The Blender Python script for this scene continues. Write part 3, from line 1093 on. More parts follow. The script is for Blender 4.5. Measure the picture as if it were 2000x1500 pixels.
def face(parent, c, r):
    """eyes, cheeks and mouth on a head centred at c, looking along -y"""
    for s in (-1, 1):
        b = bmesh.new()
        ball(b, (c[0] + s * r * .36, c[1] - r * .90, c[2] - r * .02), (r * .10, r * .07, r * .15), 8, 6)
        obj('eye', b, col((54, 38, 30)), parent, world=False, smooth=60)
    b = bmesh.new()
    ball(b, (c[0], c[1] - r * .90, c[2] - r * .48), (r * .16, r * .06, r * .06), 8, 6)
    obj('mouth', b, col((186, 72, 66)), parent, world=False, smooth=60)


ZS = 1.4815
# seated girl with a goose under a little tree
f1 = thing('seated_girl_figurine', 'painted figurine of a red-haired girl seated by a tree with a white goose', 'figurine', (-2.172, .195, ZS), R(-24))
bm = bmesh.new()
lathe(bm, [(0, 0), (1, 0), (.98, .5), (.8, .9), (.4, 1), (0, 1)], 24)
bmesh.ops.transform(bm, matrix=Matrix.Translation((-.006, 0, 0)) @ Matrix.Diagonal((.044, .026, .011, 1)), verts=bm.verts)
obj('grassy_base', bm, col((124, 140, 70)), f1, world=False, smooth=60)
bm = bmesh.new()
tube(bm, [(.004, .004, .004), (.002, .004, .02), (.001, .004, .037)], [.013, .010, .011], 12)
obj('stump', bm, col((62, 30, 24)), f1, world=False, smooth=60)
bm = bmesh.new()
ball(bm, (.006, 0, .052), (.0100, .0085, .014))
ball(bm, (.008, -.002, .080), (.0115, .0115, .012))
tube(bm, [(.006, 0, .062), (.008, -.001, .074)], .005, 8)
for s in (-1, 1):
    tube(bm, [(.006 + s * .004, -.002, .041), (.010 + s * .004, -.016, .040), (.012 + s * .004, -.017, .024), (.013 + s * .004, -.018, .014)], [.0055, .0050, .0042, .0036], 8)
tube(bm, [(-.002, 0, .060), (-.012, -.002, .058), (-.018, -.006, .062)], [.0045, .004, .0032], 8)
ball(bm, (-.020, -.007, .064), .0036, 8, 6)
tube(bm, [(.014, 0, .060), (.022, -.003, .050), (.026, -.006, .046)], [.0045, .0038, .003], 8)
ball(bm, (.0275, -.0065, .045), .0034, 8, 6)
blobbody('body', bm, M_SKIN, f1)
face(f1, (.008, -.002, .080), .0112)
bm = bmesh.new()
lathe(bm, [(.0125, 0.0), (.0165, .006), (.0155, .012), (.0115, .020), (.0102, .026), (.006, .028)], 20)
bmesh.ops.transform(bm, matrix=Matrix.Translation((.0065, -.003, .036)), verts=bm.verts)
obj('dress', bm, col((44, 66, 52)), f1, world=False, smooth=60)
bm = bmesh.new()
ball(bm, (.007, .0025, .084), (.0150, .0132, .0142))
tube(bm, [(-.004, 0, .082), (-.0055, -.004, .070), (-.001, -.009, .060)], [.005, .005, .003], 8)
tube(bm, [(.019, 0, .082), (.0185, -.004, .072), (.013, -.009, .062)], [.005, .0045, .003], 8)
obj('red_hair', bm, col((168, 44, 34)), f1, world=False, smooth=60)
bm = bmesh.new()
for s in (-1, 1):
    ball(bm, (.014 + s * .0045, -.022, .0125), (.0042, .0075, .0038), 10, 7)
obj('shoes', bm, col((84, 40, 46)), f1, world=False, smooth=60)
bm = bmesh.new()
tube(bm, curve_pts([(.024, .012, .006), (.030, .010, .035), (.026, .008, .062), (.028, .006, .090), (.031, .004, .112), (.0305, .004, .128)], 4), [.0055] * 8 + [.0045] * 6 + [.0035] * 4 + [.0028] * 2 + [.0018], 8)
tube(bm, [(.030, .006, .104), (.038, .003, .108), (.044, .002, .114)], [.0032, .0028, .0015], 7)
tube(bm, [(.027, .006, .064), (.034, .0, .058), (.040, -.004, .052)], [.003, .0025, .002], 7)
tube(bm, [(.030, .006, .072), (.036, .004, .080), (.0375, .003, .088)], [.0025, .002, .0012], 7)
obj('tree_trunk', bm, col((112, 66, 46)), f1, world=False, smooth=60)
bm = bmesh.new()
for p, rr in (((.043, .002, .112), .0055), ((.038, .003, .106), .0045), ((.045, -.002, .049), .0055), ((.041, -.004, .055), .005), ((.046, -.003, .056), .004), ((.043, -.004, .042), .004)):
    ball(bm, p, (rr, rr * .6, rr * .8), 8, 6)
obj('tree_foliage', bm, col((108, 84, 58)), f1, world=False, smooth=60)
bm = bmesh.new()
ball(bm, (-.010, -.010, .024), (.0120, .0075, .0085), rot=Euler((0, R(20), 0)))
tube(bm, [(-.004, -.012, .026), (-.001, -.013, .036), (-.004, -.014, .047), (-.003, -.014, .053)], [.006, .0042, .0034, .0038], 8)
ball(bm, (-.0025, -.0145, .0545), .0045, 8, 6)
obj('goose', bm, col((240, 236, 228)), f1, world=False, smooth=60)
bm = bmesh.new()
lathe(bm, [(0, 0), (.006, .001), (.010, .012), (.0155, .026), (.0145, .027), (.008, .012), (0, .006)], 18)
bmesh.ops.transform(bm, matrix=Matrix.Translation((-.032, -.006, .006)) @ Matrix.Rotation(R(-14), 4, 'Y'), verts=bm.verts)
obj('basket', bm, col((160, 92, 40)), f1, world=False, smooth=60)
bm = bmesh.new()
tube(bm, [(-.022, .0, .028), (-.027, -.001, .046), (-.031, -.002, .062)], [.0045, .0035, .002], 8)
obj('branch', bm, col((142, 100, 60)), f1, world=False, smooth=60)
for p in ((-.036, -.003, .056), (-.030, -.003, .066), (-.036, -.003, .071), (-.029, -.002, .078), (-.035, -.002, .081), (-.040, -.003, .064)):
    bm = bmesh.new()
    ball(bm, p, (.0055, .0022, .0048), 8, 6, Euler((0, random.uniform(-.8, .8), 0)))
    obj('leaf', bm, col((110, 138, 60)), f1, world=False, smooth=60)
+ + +
-- Do this --
Retype the listing exactly, in full.

-- Answer below --
The Blender Python script for this scene continues. Write part 3, from line 1093 on. More parts follow. The script is for Blender 4.5. Measure the picture as if it were 2000x1500 pixels.
def face(parent, c, r):
    """eyes, cheeks and mouth on a head centred at c, looking along -y"""
    for s in (-1, 1):
        b = bmesh.new()
        ball(b, (c[0] + s * r * .36, c[1] - r * .90, c[2] - r * .02), (r * .10, r * .07, r * .15), 8, 6)
        obj('eye', b, col((54, 38, 30)), parent, world=False, smooth=60)
    b = bmesh.new()
    ball(b, (c[0], c[1] - r * .90, c[2] - r * .48), (r * .16, r * .06, r * .06), 8, 6)
    obj('mouth', b, col((186, 72, 66)), parent, world=False, smooth=60)


ZS = 1.4815
# seated girl with a goose under a little tree
f1 = thing('seated_girl_figurine', 'painted figurine of a red-haired girl seated by a tree with a white goose', 'figurine', (-2.172, .195, ZS), R(-24))
bm = bmesh.new()
lathe(bm, [(0, 0), (1, 0), (.98, .5), (.8, .9), (.4, 1), (0, 1)], 24)
bmesh.ops.transform(bm, matrix=Matrix.Translation((-.006, 0, 0)) @ Matrix.Diagonal((.044, .026, .011, 1)), verts=bm.verts)
obj('grassy_base', bm, col((124, 140, 70)), f1, world=False, smooth=60)
bm = bmesh.new()
tube(bm, [(.004, .004, .004), (.002, .004, .02), (.001, .004, .037)], [.013, .010, .011], 12)
obj('stump', bm, col((62, 30, 24)), f1, world=False, smooth=60)
bm = bmesh.new()
ball(bm, (.006, 0, .052), (.0100, .0085, .014))
ball(bm, (.008, -.002, .080), (.0115, .0115, .012))
tube(bm, [(.006, 0, .062), (.008, -.001, .074)], .005, 8)
for s in (-1, 1):
    tube(bm, [(.006 + s * .004, -.002, .041), (.010 + s * .004, -.016, .040), (.012 + s * .004, -.017, .024), (.013 + s * .004, -.018, .014)], [.0055, .0050, .0042, .0036], 8)
tube(bm, [(-.002, 0, .060), (-.012, -.002, .058), (-.018, -.006, .062)], [.0045, .004, .0032], 8)
ball(bm, (-.020, -.007, .064), .0036, 8, 6)
tube(bm, [(.014, 0, .060), (.022, -.003, .050), (.026, -.006, .046)], [.0045, .0038, .003], 8)
ball(bm, (.0275, -.0065, .045), .0034, 8, 6)
blobbody('body', bm, M_SKIN, f1)
face(f1, (.008, -.002, .080), .0112)
bm = bmesh.new()
lathe(bm, [(.0125, 0.0), (.0165, .006), (.0155, .012), (.0115, .020), (.0102, .026), (.006, .028)], 20)
bmesh.ops.transform(bm, matrix=Matrix.Translation((.0065, -.003, .036)), verts=bm.verts)
obj('dress', bm, col((44, 66, 52)), f1, world=False, smooth=60)
bm = bmesh.new()
ball(bm, (.007, .0025, .084), (.0150, .0132, .0142))
tube(bm, [(-.004, 0, .082), (-.0055, -.004, .070), (-.001, -.009, .060)], [.005, .005, .003], 8)
tube(bm, [(.019, 0, .082), (.0185, -.004, .072), (.013, -.009, .062)], [.005, .0045, .003], 8)
obj('red_hair', bm, col((168, 44, 34)), f1, world=False, smooth=60)
bm = bmesh.new()
for s in (-1, 1):
    ball(bm, (.014 + s * .0045, -.022, .0125), (.0042, .0075, .0038), 10, 7)
obj('shoes', bm, col((84, 40, 46)), f1, world=False, smooth=60)
bm = bmesh.new()
tube(bm, curve_pts([(.024, .012, .006), (.030, .010, .035), (.026, .008, .062), (.028, .006, .090), (.031, .004, .112), (.0305, .004, .128)], 4), [.0055] * 8 + [.0045] * 6 + [.0035] * 4 + [.0028] * 2 + [.0018], 8)
tube(bm, [(.030, .006, .104), (.038, .003, .108), (.044, .002, .114)], [.0032, .0028, .0015], 7)
tube(bm, [(.027, .006, .064), (.034, .0, .058), (.040, -.004, .052)], [.003, .0025, .002], 7)
tube(bm, [(.030, .006, .072), (.036, .004, .080), (.0375, .003, .088)], [.0025, .002, .0012], 7)
obj('tree_trunk', bm, col((112, 66, 46)), f1, world=False, smooth=60)
bm = bmesh.new()
for p, rr in (((.043, .002, .112), .0055), ((.038, .003, .106), .0045), ((.045, -.002, .049), .0055), ((.041, -.004, .055), .005), ((.046, -.003, .056), .004), ((.043, -.004, .042), .004)):
    ball(bm, p, (rr, rr * .6, rr * .8), 8, 6)
obj('tree_foliage', bm, col((108, 84, 58)), f1, world=False, smooth=60)
bm = bmesh.new()
ball(bm, (-.010, -.010, .024), (.0120, .0075, .0085), rot=Euler((0, R(20), 0)))
tube(bm, [(-.004, -.012, .026), (-.001, -.013, .036), (-.004, -.014, .047), (-.003, -.014, .053)], [.006, .0042, .0034, .0038], 8)
ball(bm, (-.0025, -.0145, .0545), .0045, 8, 6)
obj('goose', bm, col((240, 236, 228)), f1, world=False, smooth=60)
bm = bmesh.new()
lathe(bm, [(0, 0), (.006, .001), (.010, .012), (.0155, .026), (.0145, .027), (.008, .012), (0, .006)], 18)
bmesh.ops.transform(bm, matrix=Matrix.Translation((-.032, -.006, .006)) @ Matrix.Rotation(R(-14), 4, 'Y'), verts=bm.verts)
obj('basket', bm, col((160, 92, 40)), f1, world=False, smooth=60)
bm = bmesh.new()
tube(bm, [(-.022, .0, .028), (-.027, -.001, .046), (-.031, -.002, .062)], [.0045, .0035, .002], 8)
obj('branch', bm, col((142, 100, 60)), f1, world=False, smooth=60)
for p in ((-.036, -.003, .056), (-.030, -.003, .066), (-.036, -.003, .071), (-.029, -.002, .078), (-.035, -.002, .081), (-.040, -.003, .064)):
    bm = bmesh.new()
    ball(bm, p, (.0055, .0022, .0048), 8, 6, Euler((0, random.uniform(-.8, .8), 0)))
    obj('leaf', bm, col((110, 138, 60)), f1, world=False, smooth=60)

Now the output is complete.